（1）由题意得\( f(x) = x(1 – \ln x) \)，定义域\( x \in (1, +\infty) \)

\( f'(x) = 1 – (\ln x + 1) = -\ln x \)

令\( f'(x) > 0 \) 即\( -\ln x > 0 \) ，得\( x \in (0,1) \)

\( \therefore f(x) \)在\( (0,1] \)上单调递增，在\( (1, +\infty) \)上单调递减。

（2）由\( b\ln a – a\ln b = a – b \)得

\( \frac{1}{a}\left(1 – \ln \frac{1}{a}\right) = \frac{1}{b}\left(1 – \ln \frac{1}{b}\right) \)， 即\( f\left(\frac{1}{a}\right) = f\left(\frac{1}{b}\right) \)

①证明\(\dfrac{1}{a} + \dfrac{1}{b} > 2\)（极值点偏移法）

设\(x_1 = \dfrac{1}{a}\)，\(x_2 = \dfrac{1}{b}\) 且 \(0 < x_1 < 1 < x_2 < e\)

即证\(x_1 + x_2 > 2\)，即证\(x_2 > 2 – x_1\)

\(\because x_2 \in (1, e)\) ，\(\therefore 2 – x_1 \in (1, 2)\)，\(\therefore\)只需证\(f(x_2) < f(2 - x_1)\)

\(\because f(x_1) = f(x_2)\)，\(\therefore\)只需证\(f(x_1) < f(2 - x_1)\)

设\(F(x) = f(x) – f(2 – x)\)

\(\therefore\)只需证\(F(x) = f(x) – f(2 – x) < 0\) 在定义域\((0, 1)\)上恒成立

\(F'(x) = f'(x) + f'(2 – x) = -\ln x – \ln(2 – x)\)

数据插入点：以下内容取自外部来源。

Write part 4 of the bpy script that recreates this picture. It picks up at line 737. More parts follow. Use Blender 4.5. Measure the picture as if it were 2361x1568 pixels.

\(F”(x) = -\dfrac{1}{x} + \dfrac{1}{2 – x} = \dfrac{2x – 2}{x(2 – x)}\)

由\(x\)的取值范围可知，\(F”(x) < 0\) ，\(\therefore F'(x)\)在\((0, 1)\)单调递减，\(F'(1) = 0\)，\(F'(x) > F'(1) = 0\)

\(\therefore F'(x)\)在\((0, 1)\)单调递增且\(F(1) = 0\) ，\(\therefore F(x) < F(1) = 0\)

\(\therefore f(x) – f(2 – x)\) 在定义域\((0, 1)\)上恒成立

所以，\(\dfrac{1}{a} + \dfrac{1}{b} > 2\)成立

②证明\( \dfrac{1}{a} + \dfrac{1}{b} < e \)（放缩法）

即证\( x_1 + x_2 < e \)

\( \because f(x_1) = f(x_2) \)，\( \because x_1 \in (0,1) \)，\( \therefore \ln x_1 < 0 \)

\( \therefore x_1(1 – \ln x_1) = x_2(1 – \ln x_2) > x_1 \)

\( \therefore x_2(1 – \ln x_2) > x_1 \)，\( \therefore x_2(2 – \ln x_2) > x_1 + x_2 \)

设\( g(x) = 2x – \ln x \)，定义域\( (1, e) \)

\( g'(x) = 1 – \ln x \)，\( \because x \in (1, e) \)，\( \therefore g'(x) > 0 \)，\( g(x) \)在定义域上单调递增

\( \therefore g(x) < g(e) = e \)，即\( x_1 + x_2 < e \)，即\( \dfrac{1}{a} + \dfrac{1}{b} < e \)